Export Gold Extreme Day 2
Fatter skis and twin tips are now a widely accepted part of the landscape thanks in no small part to the snowboarding fraternity’s influence. This season will see the mainstreaming of a new technology for the ski industry, the Rockered Ski.
Rockered skis poked their heads up over the wall as a pure powder ski a few years ago with the likes of Volant’s “Spatula” the brain child of Shane McConkey, and flirted briefly with the sunlight and snow before disappearing back into whatever design abyss they came from. Not so this year, rockered skis are here with a vengeance, with most brands producing at least one or two models in their line-up.
As you’d expect with an emerging trend its being described a hundred different ways, rocker, negative camber , and reverse camber amongst them.

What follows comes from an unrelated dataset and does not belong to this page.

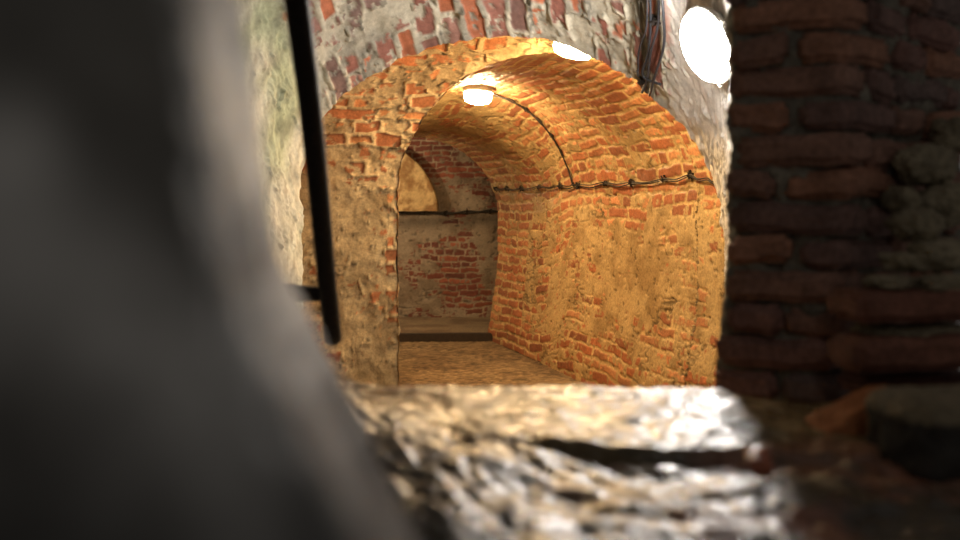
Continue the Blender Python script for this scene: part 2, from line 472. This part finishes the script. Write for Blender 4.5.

So What’s it All About? – better performance in powder
Conventional skis are cambered (bent) so that when they’re lying on a flat surface without any weight on them they only contact the ground at the ends and lift away from the ground at the middle, this combined with their side cut (wider at the ends and narrower in the middle) means that you get better edge contact with the snow when you apply weight and lean to an edge to turn.
Rockered skis have reversed the camber so that the tips lift away from the surface of the snow earlier and may in some cases have smaller tips as they don’t need to be as tall as conventional skis with the extra lift being provided by the rocker. The goal of the rocker is to give greater lift to the tips of your skis in powder without having to lean back on your ski helping to avoid “submarining” or nose diving bringing your run to an untimely end.
Like any species of ski there are as many different varieties of rocker as there are manufactures. Some have little or no side cut and are pure powder killers (shaped more like a water ski) and others have a more conventional side cut to allow for good edge contact when angled to the edge, allowing them to deliver better performance on firmer and groomed terrain. This gives the effect of a shorter ski when running flat but giving good edge contact and effectively a longer ski when angled to an edge to turn. The degree of rocker also varies some products are rockered at both ends and some are flat (neutral camber) at the rear and rockered only at the front, whilst others are flat (neutrally cambered) along their entire length.